Indicators Aotearoa New Zealand was developed by Stats NZ as a source of measures for New Zealand’s wellbeing and aims to help monitor progress around social, economic, cultural and environmental wellbeing. The wellbeing indicators are built on international best practice, and are  tailored to New Zealand. Litter Intelligence‘s citizen science data is now informing Wellbeing Indicators, in particular the ‘Waste flows in waterways and coastal marine environments’ indicator which demonstrates the amount of waste discharged into waterways and coastal areas around NZ each year.

‘Citizen science’ refers to the public participation in scientific research — it is a non-traditional form of data collection and is already contributing significantly to the scientific community.
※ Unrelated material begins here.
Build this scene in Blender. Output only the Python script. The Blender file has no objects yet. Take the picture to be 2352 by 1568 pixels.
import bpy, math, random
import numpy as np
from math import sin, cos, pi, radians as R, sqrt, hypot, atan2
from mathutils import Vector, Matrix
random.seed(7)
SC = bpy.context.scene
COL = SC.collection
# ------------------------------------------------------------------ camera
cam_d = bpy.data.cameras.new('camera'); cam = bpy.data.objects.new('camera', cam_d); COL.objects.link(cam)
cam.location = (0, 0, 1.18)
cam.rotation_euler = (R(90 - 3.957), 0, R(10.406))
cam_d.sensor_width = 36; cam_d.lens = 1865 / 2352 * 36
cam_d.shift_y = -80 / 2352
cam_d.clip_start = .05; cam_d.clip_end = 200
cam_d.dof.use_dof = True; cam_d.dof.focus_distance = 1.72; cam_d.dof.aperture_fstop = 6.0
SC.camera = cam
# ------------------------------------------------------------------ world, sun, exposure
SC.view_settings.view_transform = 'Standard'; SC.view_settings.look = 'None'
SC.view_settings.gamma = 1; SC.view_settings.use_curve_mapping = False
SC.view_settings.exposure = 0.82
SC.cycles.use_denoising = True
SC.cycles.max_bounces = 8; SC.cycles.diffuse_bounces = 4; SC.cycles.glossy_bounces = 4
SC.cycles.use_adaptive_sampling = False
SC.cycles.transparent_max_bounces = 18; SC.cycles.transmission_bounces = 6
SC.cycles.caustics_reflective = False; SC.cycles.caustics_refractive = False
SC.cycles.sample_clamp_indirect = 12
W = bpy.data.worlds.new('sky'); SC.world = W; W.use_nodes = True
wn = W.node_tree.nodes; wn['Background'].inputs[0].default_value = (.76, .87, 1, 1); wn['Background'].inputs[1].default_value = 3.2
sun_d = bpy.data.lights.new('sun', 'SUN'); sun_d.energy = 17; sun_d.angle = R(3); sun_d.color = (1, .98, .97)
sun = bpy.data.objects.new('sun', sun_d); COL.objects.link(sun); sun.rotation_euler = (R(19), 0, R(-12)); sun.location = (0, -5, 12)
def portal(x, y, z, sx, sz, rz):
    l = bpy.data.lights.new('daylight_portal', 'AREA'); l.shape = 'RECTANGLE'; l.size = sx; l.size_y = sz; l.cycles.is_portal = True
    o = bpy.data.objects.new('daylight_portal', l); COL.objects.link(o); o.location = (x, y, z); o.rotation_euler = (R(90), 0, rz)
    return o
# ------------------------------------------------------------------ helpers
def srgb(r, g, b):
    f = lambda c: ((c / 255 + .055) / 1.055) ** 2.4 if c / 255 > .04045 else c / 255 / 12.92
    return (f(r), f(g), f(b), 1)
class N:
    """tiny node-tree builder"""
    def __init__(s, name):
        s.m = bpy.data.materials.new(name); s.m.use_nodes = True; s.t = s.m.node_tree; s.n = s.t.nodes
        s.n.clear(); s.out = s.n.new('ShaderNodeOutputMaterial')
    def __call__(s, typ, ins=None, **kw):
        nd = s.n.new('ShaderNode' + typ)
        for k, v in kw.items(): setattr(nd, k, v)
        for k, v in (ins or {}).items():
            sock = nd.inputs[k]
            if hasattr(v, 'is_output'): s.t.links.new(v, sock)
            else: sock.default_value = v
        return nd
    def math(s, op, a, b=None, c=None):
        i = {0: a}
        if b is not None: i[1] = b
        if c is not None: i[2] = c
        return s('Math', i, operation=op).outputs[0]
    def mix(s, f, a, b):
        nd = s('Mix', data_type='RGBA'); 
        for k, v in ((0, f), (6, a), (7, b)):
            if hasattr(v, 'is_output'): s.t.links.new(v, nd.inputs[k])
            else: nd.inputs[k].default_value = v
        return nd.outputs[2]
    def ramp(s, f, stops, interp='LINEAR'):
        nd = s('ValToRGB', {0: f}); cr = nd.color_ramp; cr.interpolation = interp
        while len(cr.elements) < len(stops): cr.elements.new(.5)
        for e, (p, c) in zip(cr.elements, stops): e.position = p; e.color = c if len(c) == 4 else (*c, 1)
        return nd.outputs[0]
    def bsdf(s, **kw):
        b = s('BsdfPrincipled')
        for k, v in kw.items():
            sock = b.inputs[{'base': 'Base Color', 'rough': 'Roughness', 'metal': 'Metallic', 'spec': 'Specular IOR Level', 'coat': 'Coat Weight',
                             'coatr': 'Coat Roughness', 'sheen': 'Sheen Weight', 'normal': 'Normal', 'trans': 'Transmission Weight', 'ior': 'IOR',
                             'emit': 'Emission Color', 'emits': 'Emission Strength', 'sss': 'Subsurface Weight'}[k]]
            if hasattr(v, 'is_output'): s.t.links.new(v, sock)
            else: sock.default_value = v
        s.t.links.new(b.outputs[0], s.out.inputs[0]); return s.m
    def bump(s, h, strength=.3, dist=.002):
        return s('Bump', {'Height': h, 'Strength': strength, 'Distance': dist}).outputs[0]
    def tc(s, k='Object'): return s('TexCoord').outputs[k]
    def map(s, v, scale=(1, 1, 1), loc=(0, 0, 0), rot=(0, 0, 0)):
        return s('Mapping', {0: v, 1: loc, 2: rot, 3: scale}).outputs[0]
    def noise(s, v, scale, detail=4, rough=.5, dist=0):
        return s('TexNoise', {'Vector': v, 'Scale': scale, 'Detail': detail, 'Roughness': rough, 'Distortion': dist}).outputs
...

Thanks to the citizen scientists involved in the Litter Intelligence programme, government agencies, businesses and communities now have better insights into the health of our coasts and therefore, the power to find appropriate solutions.

Marilyn Scott’s Litter Intelligence citizen science group, monitoring the Waitangi Estuary in Hawke’s Bay.

“This announcement shows the true power of citizen science. We’re incredibly proud that members of our community can contribute towards environmental reporting that informs better decision making,” says Howitt. “Thanks to the continued dedication and hard work of our citizen scientists, we’re now able to contribute to the wellbeing indicators of our own home, right here in Aotearoa”.  

Long-time citizen scientist Marilyn Scott says people often feel disempowered, when it comes to the health of the environment, but since taking the role of a citizen scientist she feels like she’s part of the solution. 

“Our citizen science group started in June 2019 and is made up of 20 dedicated individuals who look after the Waitangi Estuary in Hawke’s Bay. The beauty of this work is in seeing the efforts coming together throughout Aotearoa and the direct action that comes from it. Sure, you see disappointing things of course, like the countless pieces of single-use plastic, or the horrid oesophagus clips on our coasts but the great thing about this involvement, is the fact that there is a further layer here which is ironclad data that can be used for government reporting and policy change. It’s great to think we’re helping restore Papatūānuku and therefore part of a bigger picture, and I for one, am delighted to be involved”.

“We’re proud to celebrate Plastic Free July by acknowledging the mahi of our fellow Kiwis,” adds Howitt. Their dedication, commitment, and volunteering of their time – over 16,000 hours to date – is an epic contribution to the health of our moana”.